§ **Given problem**: Output every line of the data exactly as it appears.

§ **Stored data**:
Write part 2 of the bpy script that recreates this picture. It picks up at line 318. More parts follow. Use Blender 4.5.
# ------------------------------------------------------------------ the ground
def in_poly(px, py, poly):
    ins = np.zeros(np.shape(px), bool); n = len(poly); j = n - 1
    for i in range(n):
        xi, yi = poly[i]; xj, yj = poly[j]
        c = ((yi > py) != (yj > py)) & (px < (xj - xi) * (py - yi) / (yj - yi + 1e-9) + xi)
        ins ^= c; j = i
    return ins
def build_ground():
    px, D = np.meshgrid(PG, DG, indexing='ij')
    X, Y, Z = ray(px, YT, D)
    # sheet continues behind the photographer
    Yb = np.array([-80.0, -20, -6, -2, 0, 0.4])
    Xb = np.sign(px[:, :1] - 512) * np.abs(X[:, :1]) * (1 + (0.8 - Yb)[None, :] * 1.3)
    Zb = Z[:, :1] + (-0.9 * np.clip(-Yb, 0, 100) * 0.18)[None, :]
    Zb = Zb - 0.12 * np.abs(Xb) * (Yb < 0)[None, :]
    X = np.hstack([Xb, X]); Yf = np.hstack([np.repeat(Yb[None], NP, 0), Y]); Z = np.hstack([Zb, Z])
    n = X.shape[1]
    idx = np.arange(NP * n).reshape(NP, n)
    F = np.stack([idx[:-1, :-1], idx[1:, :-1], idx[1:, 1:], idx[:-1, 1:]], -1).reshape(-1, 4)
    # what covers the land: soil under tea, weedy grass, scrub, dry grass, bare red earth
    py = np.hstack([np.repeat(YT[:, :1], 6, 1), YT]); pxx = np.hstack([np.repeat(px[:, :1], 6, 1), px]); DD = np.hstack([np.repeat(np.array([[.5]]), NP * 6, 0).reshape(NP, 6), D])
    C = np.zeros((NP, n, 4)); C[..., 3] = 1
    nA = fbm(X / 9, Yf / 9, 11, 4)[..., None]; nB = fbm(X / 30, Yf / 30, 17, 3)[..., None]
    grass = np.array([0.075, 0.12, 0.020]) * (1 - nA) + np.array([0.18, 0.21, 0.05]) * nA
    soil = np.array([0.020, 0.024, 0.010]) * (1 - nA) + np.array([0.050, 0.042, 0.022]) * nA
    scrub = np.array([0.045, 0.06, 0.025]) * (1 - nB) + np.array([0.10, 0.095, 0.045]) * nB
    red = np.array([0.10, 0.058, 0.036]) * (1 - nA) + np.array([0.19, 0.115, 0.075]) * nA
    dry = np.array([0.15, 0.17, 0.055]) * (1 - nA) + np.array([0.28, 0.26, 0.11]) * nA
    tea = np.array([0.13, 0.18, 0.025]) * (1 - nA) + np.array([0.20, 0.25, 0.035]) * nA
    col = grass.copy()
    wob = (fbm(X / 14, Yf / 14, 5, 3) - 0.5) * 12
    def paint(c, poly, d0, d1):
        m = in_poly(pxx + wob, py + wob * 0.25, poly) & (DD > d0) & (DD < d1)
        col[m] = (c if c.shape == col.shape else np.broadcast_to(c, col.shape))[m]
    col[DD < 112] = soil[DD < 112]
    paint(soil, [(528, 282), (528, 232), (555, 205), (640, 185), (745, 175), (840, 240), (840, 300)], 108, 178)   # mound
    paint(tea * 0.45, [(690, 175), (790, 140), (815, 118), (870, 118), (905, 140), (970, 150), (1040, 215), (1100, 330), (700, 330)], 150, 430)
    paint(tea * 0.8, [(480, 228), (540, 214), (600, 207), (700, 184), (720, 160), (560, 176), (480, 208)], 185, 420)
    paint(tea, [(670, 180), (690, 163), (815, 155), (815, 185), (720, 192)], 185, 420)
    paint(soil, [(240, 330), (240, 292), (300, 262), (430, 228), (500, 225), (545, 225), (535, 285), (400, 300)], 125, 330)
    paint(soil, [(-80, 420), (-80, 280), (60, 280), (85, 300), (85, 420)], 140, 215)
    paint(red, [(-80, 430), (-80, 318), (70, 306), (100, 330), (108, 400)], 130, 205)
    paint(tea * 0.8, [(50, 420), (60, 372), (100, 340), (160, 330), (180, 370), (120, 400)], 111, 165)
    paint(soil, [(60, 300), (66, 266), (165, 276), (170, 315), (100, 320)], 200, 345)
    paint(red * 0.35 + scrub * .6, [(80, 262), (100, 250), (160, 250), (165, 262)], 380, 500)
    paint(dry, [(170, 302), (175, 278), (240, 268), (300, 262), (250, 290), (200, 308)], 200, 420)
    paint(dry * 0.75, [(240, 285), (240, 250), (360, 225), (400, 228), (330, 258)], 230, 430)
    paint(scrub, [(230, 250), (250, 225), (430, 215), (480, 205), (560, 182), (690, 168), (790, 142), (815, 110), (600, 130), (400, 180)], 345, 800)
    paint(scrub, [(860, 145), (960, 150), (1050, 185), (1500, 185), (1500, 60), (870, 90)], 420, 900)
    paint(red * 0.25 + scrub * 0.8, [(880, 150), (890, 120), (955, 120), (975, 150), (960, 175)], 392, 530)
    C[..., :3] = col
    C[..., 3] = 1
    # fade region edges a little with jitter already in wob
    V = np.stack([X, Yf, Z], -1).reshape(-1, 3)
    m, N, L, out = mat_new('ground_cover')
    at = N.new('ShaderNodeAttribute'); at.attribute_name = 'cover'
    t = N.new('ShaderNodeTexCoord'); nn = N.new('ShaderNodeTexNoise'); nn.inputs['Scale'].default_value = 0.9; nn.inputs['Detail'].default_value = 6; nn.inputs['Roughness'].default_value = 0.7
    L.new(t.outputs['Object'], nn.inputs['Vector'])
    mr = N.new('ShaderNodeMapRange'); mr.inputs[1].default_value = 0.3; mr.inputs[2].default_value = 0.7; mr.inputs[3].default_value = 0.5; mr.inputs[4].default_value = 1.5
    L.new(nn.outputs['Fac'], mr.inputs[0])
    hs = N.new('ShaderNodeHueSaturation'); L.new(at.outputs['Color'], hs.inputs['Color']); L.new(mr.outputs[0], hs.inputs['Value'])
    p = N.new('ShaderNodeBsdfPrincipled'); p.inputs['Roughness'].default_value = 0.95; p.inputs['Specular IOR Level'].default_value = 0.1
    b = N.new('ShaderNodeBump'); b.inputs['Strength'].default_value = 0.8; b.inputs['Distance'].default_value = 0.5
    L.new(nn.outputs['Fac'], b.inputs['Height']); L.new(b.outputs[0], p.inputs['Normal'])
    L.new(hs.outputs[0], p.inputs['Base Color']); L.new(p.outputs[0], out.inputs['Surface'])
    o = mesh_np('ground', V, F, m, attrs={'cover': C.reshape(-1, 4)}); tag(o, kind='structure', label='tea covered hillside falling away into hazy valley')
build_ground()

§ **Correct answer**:
Write part 2 of the bpy script that recreates this picture. It picks up at line 318. More parts follow. Use Blender 4.5.
# ------------------------------------------------------------------ the ground
def in_poly(px, py, poly):
    ins = np.zeros(np.shape(px), bool); n = len(poly); j = n - 1
    for i in range(n):
        xi, yi = poly[i]; xj, yj = poly[j]
        c = ((yi > py) != (yj > py)) & (px < (xj - xi) * (py - yi) / (yj - yi + 1e-9) + xi)
        ins ^= c; j = i
    return ins
def build_ground():
    px, D = np.meshgrid(PG, DG, indexing='ij')
    X, Y, Z = ray(px, YT, D)
    # sheet continues behind the photographer
    Yb = np.array([-80.0, -20, -6, -2, 0, 0.4])
    Xb = np.sign(px[:, :1] - 512) * np.abs(X[:, :1]) * (1 + (0.8 - Yb)[None, :] * 1.3)
    Zb = Z[:, :1] + (-0.9 * np.clip(-Yb, 0, 100) * 0.18)[None, :]
    Zb = Zb - 0.12 * np.abs(Xb) * (Yb < 0)[None, :]
    X = np.hstack([Xb, X]); Yf = np.hstack([np.repeat(Yb[None], NP, 0), Y]); Z = np.hstack([Zb, Z])
    n = X.shape[1]
    idx = np.arange(NP * n).reshape(NP, n)
    F = np.stack([idx[:-1, :-1], idx[1:, :-1], idx[1:, 1:], idx[:-1, 1:]], -1).reshape(-1, 4)
    # what covers the land: soil under tea, weedy grass, scrub, dry grass, bare red earth
    py = np.hstack([np.repeat(YT[:, :1], 6, 1), YT]); pxx = np.hstack([np.repeat(px[:, :1], 6, 1), px]); DD = np.hstack([np.repeat(np.array([[.5]]), NP * 6, 0).reshape(NP, 6), D])
    C = np.zeros((NP, n, 4)); C[..., 3] = 1
    nA = fbm(X / 9, Yf / 9, 11, 4)[..., None]; nB = fbm(X / 30, Yf / 30, 17, 3)[..., None]
    grass = np.array([0.075, 0.12, 0.020]) * (1 - nA) + np.array([0.18, 0.21, 0.05]) * nA
    soil = np.array([0.020, 0.024, 0.010]) * (1 - nA) + np.array([0.050, 0.042, 0.022]) * nA
    scrub = np.array([0.045, 0.06, 0.025]) * (1 - nB) + np.array([0.10, 0.095, 0.045]) * nB
    red = np.array([0.10, 0.058, 0.036]) * (1 - nA) + np.array([0.19, 0.115, 0.075]) * nA
    dry = np.array([0.15, 0.17, 0.055]) * (1 - nA) + np.array([0.28, 0.26, 0.11]) * nA
    tea = np.array([0.13, 0.18, 0.025]) * (1 - nA) + np.array([0.20, 0.25, 0.035]) * nA
    col = grass.copy()
    wob = (fbm(X / 14, Yf / 14, 5, 3) - 0.5) * 12
    def paint(c, poly, d0, d1):
        m = in_poly(pxx + wob, py + wob * 0.25, poly) & (DD > d0) & (DD < d1)
        col[m] = (c if c.shape == col.shape else np.broadcast_to(c, col.shape))[m]
    col[DD < 112] = soil[DD < 112]
    paint(soil, [(528, 282), (528, 232), (555, 205), (640, 185), (745, 175), (840, 240), (840, 300)], 108, 178)   # mound
    paint(tea * 0.45, [(690, 175), (790, 140), (815, 118), (870, 118), (905, 140), (970, 150), (1040, 215), (1100, 330), (700, 330)], 150, 430)
    paint(tea * 0.8, [(480, 228), (540, 214), (600, 207), (700, 184), (720, 160), (560, 176), (480, 208)], 185, 420)
    paint(tea, [(670, 180), (690, 163), (815, 155), (815, 185), (720, 192)], 185, 420)
    paint(soil, [(240, 330), (240, 292), (300, 262), (430, 228), (500, 225), (545, 225), (535, 285), (400, 300)], 125, 330)
    paint(soil, [(-80, 420), (-80, 280), (60, 280), (85, 300), (85, 420)], 140, 215)
    paint(red, [(-80, 430), (-80, 318), (70, 306), (100, 330), (108, 400)], 130, 205)
    paint(tea * 0.8, [(50, 420), (60, 372), (100, 340), (160, 330), (180, 370), (120, 400)], 111, 165)
    paint(soil, [(60, 300), (66, 266), (165, 276), (170, 315), (100, 320)], 200, 345)
    paint(red * 0.35 + scrub * .6, [(80, 262), (100, 250), (160, 250), (165, 262)], 380, 500)
    paint(dry, [(170, 302), (175, 278), (240, 268), (300, 262), (250, 290), (200, 308)], 200, 420)
    paint(dry * 0.75, [(240, 285), (240, 250), (360, 225), (400, 228), (330, 258)], 230, 430)
    paint(scrub, [(230, 250), (250, 225), (430, 215), (480, 205), (560, 182), (690, 168), (790, 142), (815, 110), (600, 130), (400, 180)], 345, 800)
    paint(scrub, [(860, 145), (960, 150), (1050, 185), (1500, 185), (1500, 60), (870, 90)], 420, 900)
    paint(red * 0.25 + scrub * 0.8, [(880, 150), (890, 120), (955, 120), (975, 150), (960, 175)], 392, 530)
    C[..., :3] = col
    C[..., 3] = 1
    # fade region edges a little with jitter already in wob
    V = np.stack([X, Yf, Z], -1).reshape(-1, 3)
    m, N, L, out = mat_new('ground_cover')
    at = N.new('ShaderNodeAttribute'); at.attribute_name = 'cover'
    t = N.new('ShaderNodeTexCoord'); nn = N.new('ShaderNodeTexNoise'); nn.inputs['Scale'].default_value = 0.9; nn.inputs['Detail'].default_value = 6; nn.inputs['Roughness'].default_value = 0.7
    L.new(t.outputs['Object'], nn.inputs['Vector'])
    mr = N.new('ShaderNodeMapRange'); mr.inputs[1].default_value = 0.3; mr.inputs[2].default_value = 0.7; mr.inputs[3].default_value = 0.5; mr.inputs[4].default_value = 1.5
    L.new(nn.outputs['Fac'], mr.inputs[0])
    hs = N.new('ShaderNodeHueSaturation'); L.new(at.outputs['Color'], hs.inputs['Color']); L.new(mr.outputs[0], hs.inputs['Value'])
    p = N.new('ShaderNodeBsdfPrincipled'); p.inputs['Roughness'].default_value = 0.95; p.inputs['Specular IOR Level'].default_value = 0.1
    b = N.new('ShaderNodeBump'); b.inputs['Strength'].default_value = 0.8; b.inputs['Distance'].default_value = 0.5
    L.new(nn.outputs['Fac'], b.inputs['Height']); L.new(b.outputs[0], p.inputs['Normal'])
    L.new(hs.outputs[0], p.inputs['Base Color']); L.new(p.outputs[0], out.inputs['Surface'])
    o = mesh_np('ground', V, F, m, attrs={'cover': C.reshape(-1, 4)}); tag(o, kind='structure', label='tea covered hillside falling away into hazy valley')
build_ground()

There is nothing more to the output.